The number of Kiwi children in relative poverty has jumped over 300,000 for the first time since 2010 - but it's because of record inequality, despite falling absolute hardship.
The Ministry of Social Development's annual household incomes report shows that the numbers below a European standard measure of absolute hardship, based on measures such as not having a warm home or two pairs of shoes, fell from 165,000 in 2013 to 145,000 (14 per cent of all children) last year, the lowest number since 2007.
Children in benefit-dependent families also dwindled from a recent peak of 235,000 (22 per cent) in 2011, and 202,000 (19 per cent) in 2013, to just 180,000 (17 per cent) last year - the lowest proportion of children living on benefits since the late 1980s.
But inequality worsened because average incomes for working families increased much faster at high and middle-income levels than for lower-paid workers.
The net result was that the number of children living in households earning below 60 per cent of the median income after housing costs jumped from a five-year low of 260,000 in 2013 to 305,000 last year, the highest since a peak of 315,000 at the worst point of the global financial crisis in 2010.
In percentage terms, 29 per cent of Kiwi children are now in relative poverty, up from 24 per cent in 2013 and only a fraction below the 2010 peak of 30 per cent.
The report stresses that this is only one measure of relative poverty. Other measures, counting the numbers of children in households below 50 per cent of the median, or below 60 per cent of a fixed 2007 median, also show increased relative poverty last year, but the increases were smaller than for the measure based on 60 per cent of the current median income which is used by the Children's Commissioner and Otago University.
Unicef national advocacy manager Deborah Morris-Travers said the increase showed that the Government's reliance on economic growth as the way out of poverty "does nothing for those on benefits and on very low fixed incomes".
"The increase in poverty announced today is clearly unacceptable by anyone's standards," she said.

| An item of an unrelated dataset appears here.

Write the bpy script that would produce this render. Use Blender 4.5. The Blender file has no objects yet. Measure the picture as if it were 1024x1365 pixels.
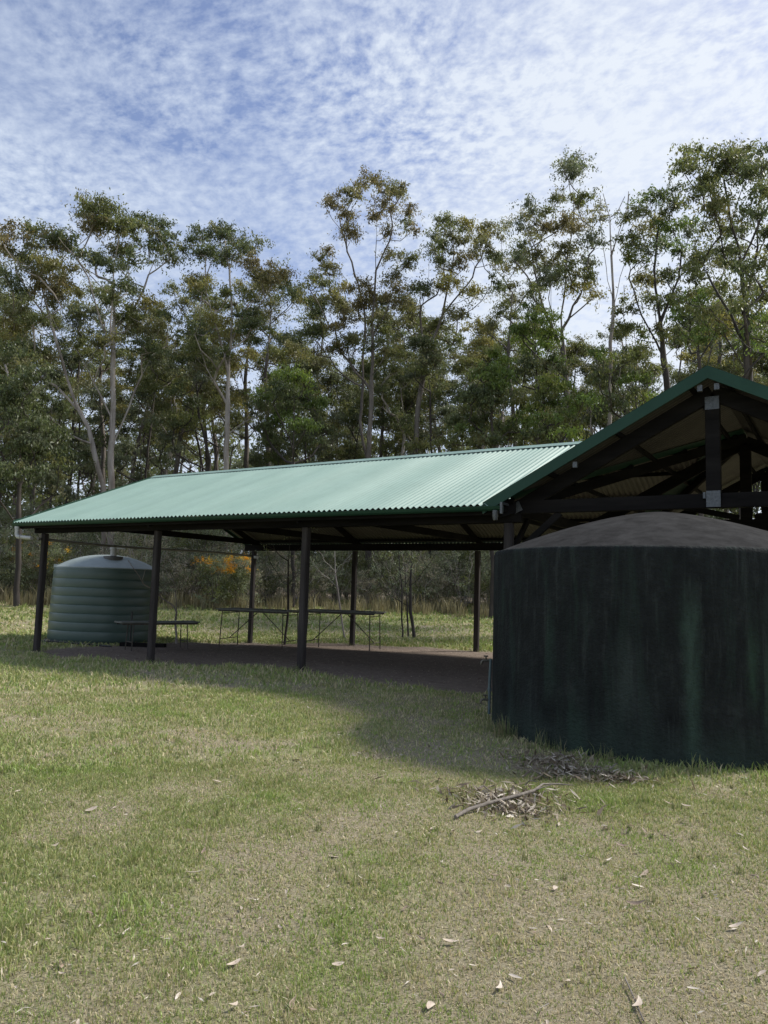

Council of Trade Unions economist Dr Bill Rosenberg said: "Rising inequality means that even if the economy is growing, the income from it is not being fairly shared."
shows that real household incomes, adjusted for the number of people in each household, jumped by 5.9 per cent for both the two highest income groups last year, when dairy prices were still at record levels, immigration was surging and Auckland house prices were taking off.
The household income higher than 90 per cent of households, the top income group in the report, rose from $71,200 in 2013 to $75,400 per adult-equivalent after adjusting for consumer prices and numbers of people in each household.
The income higher than 80 per cent of households rose from $55,800 to $59,100.
The median household income also rose by 5 per cent, from $34,000 to $35,700 for each adult-equivalent (children are counted as costing between a quarter and four-tenths of an adult, depending on the numbers of children and adults in the household).
But the income higher than the bottom 20 per cent of households, the lowest figure reported, barely inched up by just 0.5 per cent from $21,200 to $21,300 for each adult-equivalent, indicating that wages rose much less in low-paid jobs than in highly paid professions.
The report does not include figures for the poorest 10 per cent of households, who include most beneficiaries, because the names of benefits changed in 2013 and some beneficiaries appear to have reported only how much they received since the new benefit names were created, missing out their incomes for the first half of the 2013-14 year.
The net effect is that the ratio of the incomes higher than 80 per cent of households to the incomes higher than 20 per cent of households, an inequality measure known as the "P80:P20" ratio, rose to its highest level since the ministry's records began in 1982.
The ratio rose from a low of 2.19 in 1986 to a peak of 2.74 in 2004, then declined after the introduction of Working for Families, and rose again in the recent recession to 2.67 in 2011. It has now jumped again to 2.78.